De prins vond dien aanslag goed, gaf Krook de geviaagde driehonderd ruiters en zond prins Willem (zijn zoon), die verzocht had dezen aanslag te mogen bijwonen en te helpen uitvoeren, onder het opzicht van den luitenant generaal Stakenbroek en den graaf van Styrum, met al het paardenvolk naar Brasschaat, om aldaar in eene hinderlaag te gaan liggen.
Krook 's morgens ten vijf uren ter plaatse gekomen, alwaar hij de wachten der Spanjaarden meende te ontmoeten, vond aldaar niemand vermits het toen juist de tijd was, dat zij waren afgelost. Hij naderde over zulks het vijandelijke hoofdkwartier te Borgerhout. Eerlang kwamen drie compagniën spaansche ruiters op hem af, gevolgd wordende van eenige anderen. Dit noodzaakte den ridmeester al vechtende te wijken; doch wijl dat niet toeging zonder gerucht te maken, geraakte alles in rep en roer.
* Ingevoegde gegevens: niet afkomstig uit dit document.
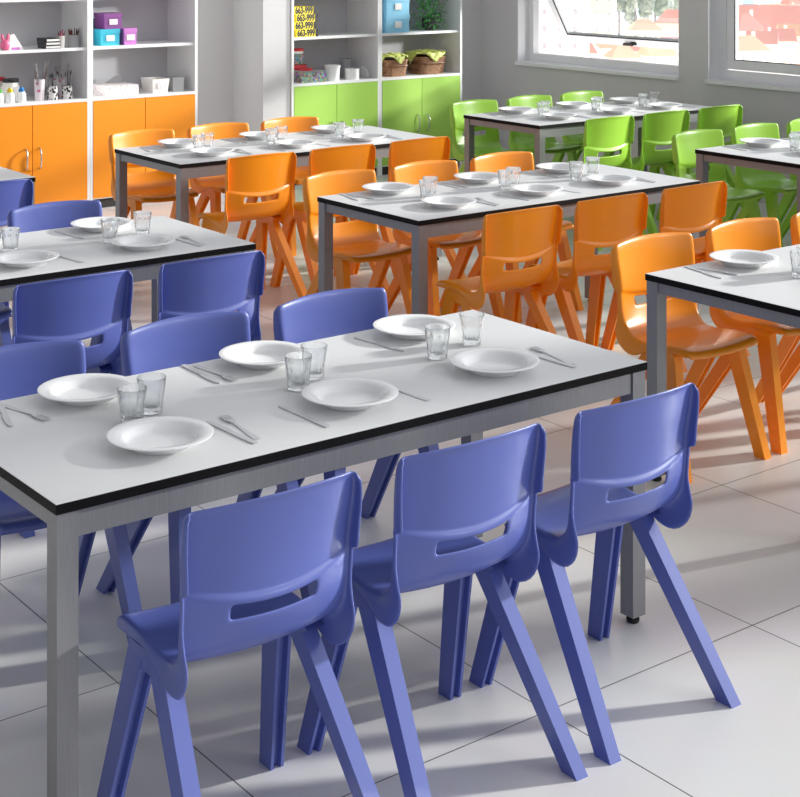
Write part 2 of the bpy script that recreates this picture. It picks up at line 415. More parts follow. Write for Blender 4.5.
def leg_bm(sx, top, foot, gd):
    # grooved leg, the groove on the side facing the other leg
    bm = bmesh.new(); rings = []
    for (y, z, x, w, t) in (top, foot):
        h = w/2; k = gd
        sec = [(0, -h), (t, -h), (t, -h+0), (t, h), (0, h)]
        if gd > 0: sec = [(0, h), (0, -h), (.008, -h), (.011, -h+k), (t-.011, -h+k), (t-.008, -h), (t, -h), (t, h)]     # groove faces the back
        else: sec = [(0, -h), (0, h), (.008, h), (.011, h+k), (t-.011, h+k), (t-.008, h), (t, h), (t, -h)]              # groove faces the front
        rings.append([bm.verts.new((sx*(x-t/2+a), y+b, z)) for a, b in sec])
    n = 8
    for i in range(n): bm.faces.new((rings[0][i], rings[0][(i+1) % n], rings[1][(i+1) % n], rings[1][i]))
    bm.faces.new(rings[0]); bm.faces.new(rings[1][::-1])
    return bm
seat_me, back_me = shell_mesh()
LEGS = []
for sx in (-1, 1):
    LEGS.append((sx, (.135, .430, .170, .066, .040), (.238, 0, .217, .050, .036), .014))
    LEGS.append((sx, (.055, .430, .170, .068, .040), (-.228, 0, .217, .052, .036), -.014))
leg_meshes = []
for sx, a, b, gd in LEGS:
    o = obj('leg', leg_bm(sx, a, b, gd), M['blue'], bevel=.003); leg_meshes.append(o.data); bpy.data.objects.remove(o)
cheek = []
for sx in (-1, 1):
    b = bmesh.new()
    pts = [(-.016, .424), (.0, .436), (.16, .440), (.172, .428), (.155, .405), (.118, .392), (.075, .392), (.02, .405)]
    fa = [b.verts.new((sx*.149, y, z)) for y, z in pts]; fb = [b.verts.new((sx*.1915, y, z)) for y, z in pts]
    b.faces.new(fa); b.faces.new(fb[::-1])
    for i in range(len(pts)): b.faces.new((fa[i], fa[(i+1) % len(pts)], fb[(i+1) % len(pts)], fb[i]))
    o = obj('leg_bracket', b, M['blue'], bevel=.006); cheek.append(o.data); bpy.data.objects.remove(o)
COLM = {}
def meshes_for(col):
    if col not in COLM:
        out = []
        for nm, me in [('seat', seat_me), ('backrest', back_me)]+[('leg', m) for m in leg_meshes]+[('leg_bracket', m) for m in cheek]:
            m = me.copy(); m.materials.clear(); m.materials.append(M[col]); out.append((nm, m))
            m.polygons.foreach_set('material_index', [0]*len(m.polygons))
        COLM[col] = out
    return COLM[col]
PROTO = {}
def chair(col, loc, rz, label):
    g = '%s school chairs' % col
    if col not in PROTO:
        t = empty('school_chair', loc, rz, label, 'chair', g)
        for nm, m in meshes_for(col):
            p = bpy.data.objects.new(nm, m); C.objects.link(p); p.parent = t
        PROTO[col] = t; return t
    return dup(PROTO[col], loc, rz, label, g)
NEARX = {'T1': (.281, .732, 1.183), 'T2': (.272, .727, 1.180), 'T3': (0, 0, 1.190)}; FARX = (.305, .747, 1.190)
BACK_N = (.250, .691, 1.141)
POS = ['left', 'middle', 'right']
SETS = {'T1': ('blue', (0, 1, 2), (0, 1, 2)), 'T2': ('blue', (1, 2), (1, 2)), 'T3': ('blue', (2,), ()), 'T6': ('orange', (), (0, 1, 2)), 'T5': ('orange', (0, 1, 2), (0, 1, 2)),
        'T4': ('orange', (0, 1, 2), (0, 1, 2)), 'T8': ('green', (), (0, 1, 2)), 'T7': ('green', (0, 1, 2), (0, 1, 2))}
for k, (col, near, far) in SETS.items():
    tx, ty, nm = TABLES[k]
    for i in near:
        chair(col, ((tx+NEARX.get(k, BACK_N)[i])*U, ty*U-.2165, 0), random.uniform(-.012, .012), '%s chair with its back to us, %s one at %s' % (col, POS[i], nm)).scale = (1, 1, 1.015 if k in ('T4', 'T5', 'T7') else 1)
    for i in far:
        east = k not in ('T1', 'T2')
        o = chair(col, ((tx+FARX[i]-(.047 if east else .022 if i == 0 else 0))*U, ty*U+TD+.098+(.036 if east else .040), 0), PI+random.uniform(-.012, .012), '%s chair facing us, %s one behind %s' % (col, POS[i], nm))

# ------------------------------------------------------------------ table settings
R = .126
plate_prof = [(0, .003), (.060, .003), (.064, 0), (.072, 0), (.074, .003), (.086, .010), (.095, .021), (R-.002, .0265), (R, .028), (R, .030), (R-.003, .031), (.094, .0265), (.0885, .0215), (.083, .0105), (.078, .0072), (.070, .0065), (0, .006)]
def tumbler_bm():
    seg = 40; b = bmesh.new()
    def ring(r, z, facet):
        out = []
        r *= 1.06
        for i in range(seg):
            a = 2*PI*i/seg; q = 2*PI/8
            fac = math.cos(q/2)/math.cos((a % q)-q/2)
            rr = r*(1+facet*(fac-1)); out.append(b.verts.new((rr*math.cos(a), rr*math.sin(a), z)))
        return out
    rs = [ring(.022, 0, 0), ring(.0255, .001, .5), ring(.0265, .004, 1), ring(.030, .040, 1), ring(.0335, .070, .6), ring(.0355, .089, 0), ring(.0352, .0905, 0), ring(.0338, .0905, 0), ring(.0332, .089, 0),
          ring(.0310, .070, 0), ring(.0270, .035, 0), ring(.0235, .019, 0), ring(.016, .0155, 0)]
    for A_, B_ in zip(rs, rs[1:]):
        for i in range(seg): b.faces.new((A_[i], A_[(i+1) % seg], B_[(i+1) % seg], B_[i]))
    b.faces.new(rs[0][::-1]); b.faces.new(rs[-1]); return b
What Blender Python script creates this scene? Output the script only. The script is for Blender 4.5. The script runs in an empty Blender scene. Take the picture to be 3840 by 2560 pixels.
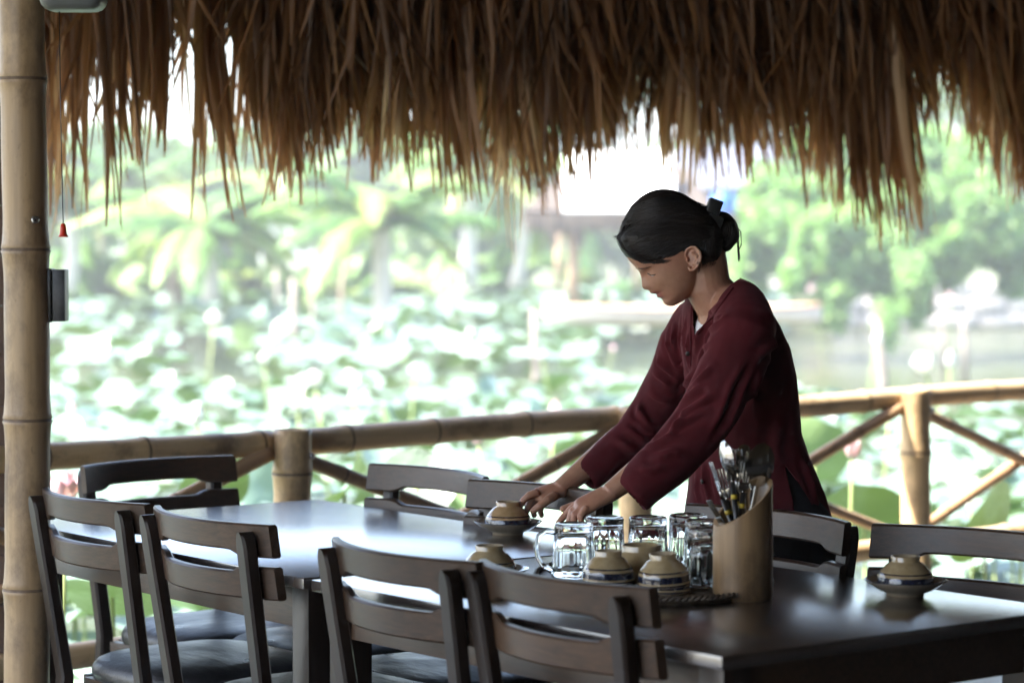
import bpy, bmesh, math, random
import numpy as np
from mathutils import Vector, Matrix, Euler, noise as mnoise
from math import sin, cos, pi, radians as R, atan, atan2, sqrt, exp
S = bpy.context.scene
COL = S.collection

# ------------------------------------------------------------------ camera, world, sun, exposure
FPX, HZ, CAMH = 9600.0, 900.0, 1.39
PITCH = atan((1280 - HZ) / FPX)
cam_d = bpy.data.cameras.new('camera'); cam = bpy.data.objects.new('camera', cam_d); COL.objects.link(cam)
cam.location = (0, 0, CAMH); cam.rotation_euler = (pi / 2 - PITCH, 0, 0)
cam_d.sensor_width = 36; cam_d.lens = 36 * FPX / 3840; cam_d.clip_end = 1000
cam_d.dof.use_dof = True; cam_d.dof.focus_distance = 5.2; cam_d.dof.aperture_fstop = 3.3
S.camera = cam
SUN_EL, SUN_AZ = R(55), R(-105)     # azimuth from +Y towards +X: high, to the left and a little behind the lens
w_ = bpy.data.worlds.new('World'); S.world = w_; w_.use_nodes = True
nt = w_.node_tree; bg = nt.nodes['Background']; sk = nt.nodes.new('ShaderNodeTexSky'); sk.sky_type = 'NISHITA'
sk.sun_disc = False; sk.sun_elevation = SUN_EL; sk.sun_rotation = SUN_AZ; sk.dust_density = 2.5; sk.air_density = 1.0
nt.links.new(sk.outputs[0], bg.inputs[0]); bg.inputs[1].default_value = 0.15
sl = bpy.data.lights.new('sun', 'SUN'); so = bpy.data.objects.new('sun', sl); COL.objects.link(so)
sl.energy = 4.5; sl.angle = R(0.5); sl.color = (1.0, 0.95, 0.87)
sd = Vector((sin(SUN_AZ) * cos(SUN_EL), cos(SUN_AZ) * cos(SUN_EL), sin(SUN_EL)))
so.rotation_euler = sd.to_track_quat('Z', 'Y').to_euler()
S.view_settings.view_transform = 'Standard'; S.view_settings.look = 'None'
S.view_settings.exposure = 2.55; S.view_settings.gamma = 1; S.view_settings.use_curve_mapping = False
S.render.engine = 'CYCLES'; S.cycles.max_bounces = 8; S.cycles.transparent_max_bounces = 8
S.cycles.caustics_reflective = False; S.cycles.caustics_refractive = False
S.cycles.sample_clamp_indirect = 6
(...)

Cantelmo, die gelegenheid om voordeel te behalen niet willende verzuimen, steeg te paard, stelde alles in orde en bevool aan de Borges, zijnen luitenant-generaal van de ruiterij, met duizend paarden, Krook, die aan 't wijken was te vervolgen, tot dat hij zelf met het leger daarbij zoude komen.
De Borges, met zijne duizend ruiters Krook nazettende, viel eerlang in de hinderlaag der Staatschen, en werd op eene heide, met kreupelhout bezet, aangegrepen. Zich door Krook verschalkt en de ruiterij der Staten in slagorde ziende staan, trachtte hij wel weêr terug te trekken; doch prins Willem, zulks bemerkt hebbende, deed hem door Stakenbroek den weg afsnijden en den graaf van Styrum aanrukken, om hem van ter zijde te bespringen.
Dit geschiedde met zoo goede orde, dat vijfhonderd vijandelijke musketiers, die tot in een hollen weg gevorderd zijnde, hunne ruiterij meenden te ondersteunen, overhoop werden geworpen. Velen van hen ter neêr geveld en zes hoplieden gevangen zijnde, verkregen de overigen lijfsgenade. Van de spaansche ruiterij werden er achthonderd verslagen of gevangen, onder welke laatsten de luitenant-generaal de Borges, de vrijheer van Wangen, kommandantgeneraal, de graaf Karel Ferrave en Louis Antonie Martini, benevens negen ridmeesters, zeven luitenants en vijf kornels, behalve de gemeenen zoo te voet als te paard, die allen naar het statenleger bij Bergen-op-zoom werden gebracht.
Prins Willem, zijnen vader een half uur van de stad ontmoetende, werd met al zijne bijhebbende officieren, op het vriendelijkste van hem bejegend. (Het Leven van Willem II, prins van Oranje, deel I.)